If you enjoy the humor of shows like Adventure Time, you’ll probably find Over the Garden Wall hilarious as well. Showrunner Patrick McHale served as a creative director and writer on Adventure Time and as a writer and storyboarder on The Marvelous Misadventures of Flapjack.

The Greg character was inspired by McHale’s own young son, and I think this is part of why the show struck such a chord with me. Greg is hilarious and annoying in equal measure, which anyone who has spent time around young kids can relate to. But as things become more dangerous for Greg and Wirt, Over the Garden Wall makes viewers confront the fear of losing a child that you were supposed to protect. I won’t spoil where Over the Garden Wall ends up, except to say it's smart and poignant.

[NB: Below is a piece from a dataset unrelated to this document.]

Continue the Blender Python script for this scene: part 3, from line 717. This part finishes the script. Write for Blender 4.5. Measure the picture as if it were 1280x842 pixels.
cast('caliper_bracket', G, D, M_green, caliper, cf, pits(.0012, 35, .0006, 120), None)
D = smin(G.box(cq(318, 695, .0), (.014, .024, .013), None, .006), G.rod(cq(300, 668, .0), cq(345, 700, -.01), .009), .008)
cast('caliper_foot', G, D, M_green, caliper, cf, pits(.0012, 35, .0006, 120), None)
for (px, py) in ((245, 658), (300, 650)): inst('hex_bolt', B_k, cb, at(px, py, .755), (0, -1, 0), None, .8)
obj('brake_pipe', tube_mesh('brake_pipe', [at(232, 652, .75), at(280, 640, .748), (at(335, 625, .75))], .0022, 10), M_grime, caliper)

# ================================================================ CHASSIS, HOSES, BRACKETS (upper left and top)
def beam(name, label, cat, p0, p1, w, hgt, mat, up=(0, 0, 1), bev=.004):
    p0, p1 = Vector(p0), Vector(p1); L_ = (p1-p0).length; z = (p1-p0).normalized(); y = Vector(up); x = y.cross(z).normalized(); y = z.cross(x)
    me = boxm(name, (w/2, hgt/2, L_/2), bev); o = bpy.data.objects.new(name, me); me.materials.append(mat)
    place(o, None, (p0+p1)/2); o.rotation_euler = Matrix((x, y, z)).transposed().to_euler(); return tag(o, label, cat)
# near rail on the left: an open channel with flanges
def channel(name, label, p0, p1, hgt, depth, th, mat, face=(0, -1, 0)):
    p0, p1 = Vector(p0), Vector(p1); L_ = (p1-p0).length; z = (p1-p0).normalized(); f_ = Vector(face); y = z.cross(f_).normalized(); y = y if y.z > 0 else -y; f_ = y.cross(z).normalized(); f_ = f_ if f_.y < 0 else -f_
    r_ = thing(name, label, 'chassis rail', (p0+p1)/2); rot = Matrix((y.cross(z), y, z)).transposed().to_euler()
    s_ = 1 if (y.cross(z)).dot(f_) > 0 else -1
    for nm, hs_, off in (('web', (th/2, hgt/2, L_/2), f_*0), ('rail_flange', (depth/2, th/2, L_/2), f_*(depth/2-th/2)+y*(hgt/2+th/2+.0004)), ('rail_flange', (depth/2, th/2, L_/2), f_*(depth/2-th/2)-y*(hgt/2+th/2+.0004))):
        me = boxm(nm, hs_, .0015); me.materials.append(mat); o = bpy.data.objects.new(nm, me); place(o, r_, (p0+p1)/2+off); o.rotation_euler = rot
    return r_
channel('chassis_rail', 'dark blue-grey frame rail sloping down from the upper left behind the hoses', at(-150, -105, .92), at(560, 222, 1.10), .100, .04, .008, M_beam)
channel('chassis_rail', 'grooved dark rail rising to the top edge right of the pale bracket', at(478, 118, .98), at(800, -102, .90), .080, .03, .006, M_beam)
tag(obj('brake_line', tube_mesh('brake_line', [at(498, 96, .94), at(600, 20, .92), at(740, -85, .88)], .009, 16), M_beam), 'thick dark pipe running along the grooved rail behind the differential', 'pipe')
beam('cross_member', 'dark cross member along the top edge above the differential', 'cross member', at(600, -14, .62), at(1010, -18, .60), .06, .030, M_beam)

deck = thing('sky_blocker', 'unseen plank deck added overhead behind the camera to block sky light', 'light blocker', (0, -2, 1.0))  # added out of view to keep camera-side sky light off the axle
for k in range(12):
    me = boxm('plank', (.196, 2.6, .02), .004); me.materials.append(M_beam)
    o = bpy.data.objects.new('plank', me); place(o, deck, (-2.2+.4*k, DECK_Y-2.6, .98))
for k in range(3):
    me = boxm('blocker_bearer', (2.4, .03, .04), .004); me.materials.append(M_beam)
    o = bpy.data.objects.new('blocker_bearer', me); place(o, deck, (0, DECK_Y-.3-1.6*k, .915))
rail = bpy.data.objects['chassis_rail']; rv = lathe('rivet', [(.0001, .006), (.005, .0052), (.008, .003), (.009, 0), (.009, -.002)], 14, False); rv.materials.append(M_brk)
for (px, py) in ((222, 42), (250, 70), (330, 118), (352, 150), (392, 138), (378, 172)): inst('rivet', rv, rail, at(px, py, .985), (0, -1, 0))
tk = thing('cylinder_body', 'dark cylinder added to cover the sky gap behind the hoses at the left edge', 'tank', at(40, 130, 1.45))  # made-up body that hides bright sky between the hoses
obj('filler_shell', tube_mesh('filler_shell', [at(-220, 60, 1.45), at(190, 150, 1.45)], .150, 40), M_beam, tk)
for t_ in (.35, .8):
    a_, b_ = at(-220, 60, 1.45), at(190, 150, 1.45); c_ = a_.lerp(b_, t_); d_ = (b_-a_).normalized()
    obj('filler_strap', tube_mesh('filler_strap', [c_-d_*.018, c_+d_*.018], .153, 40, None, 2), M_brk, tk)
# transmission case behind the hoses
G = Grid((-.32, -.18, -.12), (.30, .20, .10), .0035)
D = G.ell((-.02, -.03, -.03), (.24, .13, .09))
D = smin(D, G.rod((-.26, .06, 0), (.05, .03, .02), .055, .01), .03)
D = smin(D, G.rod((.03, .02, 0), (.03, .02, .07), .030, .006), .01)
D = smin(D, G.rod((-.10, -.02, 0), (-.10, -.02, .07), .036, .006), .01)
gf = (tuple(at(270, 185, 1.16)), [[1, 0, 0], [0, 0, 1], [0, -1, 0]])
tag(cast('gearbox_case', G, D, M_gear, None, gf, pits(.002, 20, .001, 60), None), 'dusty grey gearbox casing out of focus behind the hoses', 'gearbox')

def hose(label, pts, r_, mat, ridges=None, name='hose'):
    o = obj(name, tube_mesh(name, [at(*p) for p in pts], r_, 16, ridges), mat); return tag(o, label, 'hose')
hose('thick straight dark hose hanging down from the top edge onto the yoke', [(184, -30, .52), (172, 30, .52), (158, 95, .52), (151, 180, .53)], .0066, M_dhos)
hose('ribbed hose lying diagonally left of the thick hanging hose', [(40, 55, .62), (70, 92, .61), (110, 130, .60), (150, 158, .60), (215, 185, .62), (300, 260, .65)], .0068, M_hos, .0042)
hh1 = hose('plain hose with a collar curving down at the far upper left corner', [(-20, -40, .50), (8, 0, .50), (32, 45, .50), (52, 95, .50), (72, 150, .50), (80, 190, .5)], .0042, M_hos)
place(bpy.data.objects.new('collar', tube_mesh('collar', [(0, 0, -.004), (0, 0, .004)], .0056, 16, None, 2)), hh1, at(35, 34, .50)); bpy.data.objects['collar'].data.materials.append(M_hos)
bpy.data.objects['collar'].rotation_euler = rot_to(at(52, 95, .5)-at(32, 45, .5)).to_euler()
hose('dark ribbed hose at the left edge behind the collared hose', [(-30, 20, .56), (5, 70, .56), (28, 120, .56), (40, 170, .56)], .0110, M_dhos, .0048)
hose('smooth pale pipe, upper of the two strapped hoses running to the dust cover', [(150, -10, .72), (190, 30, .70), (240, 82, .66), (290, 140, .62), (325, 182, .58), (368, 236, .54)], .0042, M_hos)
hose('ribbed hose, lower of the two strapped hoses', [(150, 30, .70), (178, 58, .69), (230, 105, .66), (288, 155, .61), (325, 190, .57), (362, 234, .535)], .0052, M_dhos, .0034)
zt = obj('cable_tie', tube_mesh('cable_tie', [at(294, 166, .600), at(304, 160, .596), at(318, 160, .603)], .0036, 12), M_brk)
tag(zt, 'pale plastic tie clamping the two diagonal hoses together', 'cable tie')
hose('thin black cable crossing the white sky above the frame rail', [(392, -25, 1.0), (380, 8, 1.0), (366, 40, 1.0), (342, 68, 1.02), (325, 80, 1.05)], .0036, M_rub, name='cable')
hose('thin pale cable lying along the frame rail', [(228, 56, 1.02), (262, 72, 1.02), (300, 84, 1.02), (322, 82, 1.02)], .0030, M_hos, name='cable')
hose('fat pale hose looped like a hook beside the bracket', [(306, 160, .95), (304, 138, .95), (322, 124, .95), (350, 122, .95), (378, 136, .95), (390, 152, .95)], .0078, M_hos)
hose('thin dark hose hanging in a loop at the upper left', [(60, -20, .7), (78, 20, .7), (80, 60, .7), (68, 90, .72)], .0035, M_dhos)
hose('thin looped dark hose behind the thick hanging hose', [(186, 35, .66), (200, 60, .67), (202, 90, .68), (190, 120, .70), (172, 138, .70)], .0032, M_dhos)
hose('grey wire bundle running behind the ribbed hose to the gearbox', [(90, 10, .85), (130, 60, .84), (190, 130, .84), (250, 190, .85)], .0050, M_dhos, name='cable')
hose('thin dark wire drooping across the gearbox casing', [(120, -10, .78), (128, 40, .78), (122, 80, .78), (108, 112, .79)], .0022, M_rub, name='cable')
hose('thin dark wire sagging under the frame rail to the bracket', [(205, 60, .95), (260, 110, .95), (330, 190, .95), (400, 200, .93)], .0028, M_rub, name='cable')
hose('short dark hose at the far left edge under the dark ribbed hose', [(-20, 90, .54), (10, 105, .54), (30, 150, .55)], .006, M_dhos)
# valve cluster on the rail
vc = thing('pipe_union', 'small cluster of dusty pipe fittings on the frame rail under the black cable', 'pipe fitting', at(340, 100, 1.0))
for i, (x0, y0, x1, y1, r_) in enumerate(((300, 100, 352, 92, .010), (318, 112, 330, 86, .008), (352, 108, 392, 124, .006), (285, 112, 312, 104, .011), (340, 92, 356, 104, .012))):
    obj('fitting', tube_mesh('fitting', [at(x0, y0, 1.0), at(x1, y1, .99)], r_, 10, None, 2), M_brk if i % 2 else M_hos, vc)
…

I notice something new every time I watch Over the Garden Wall. The episodes are full of references to everything from nursery rhymes to Dante’s Inferno and old cartoons. One sequence is a straight-up homage to animation from the 1930s. If you’re done with the show and want a detailed look at all the symbolism and references, there's a great series already written for you here.

My favorite stories are always ones that feel heavily grounded in a place. That’s why Over the Garden Wall’s quirky Americana is so important to me. It’s a fairy tale, but it mostly avoids the Western European aesthetic that so many fairy tales adopt. There’s nothing wrong with Europe, but the American aesthetic makes Over the Garden Wall feel distinct among other fantasy or fairy tale cartoons. We have a rich, weird folk history in this country, and watching Over the Garden Wall made me wonder why we don’t put it to more use.

The series is 10 episodes long, with each episode clocking in at just 11 minutes. You can watch the whole thing easily in one sitting, and I recommend it. You can start now: Cartoon Network made the first episode available on YouTube. Make some cider or cocoa, and settle in with a blanket and some friends for a heck of a good time.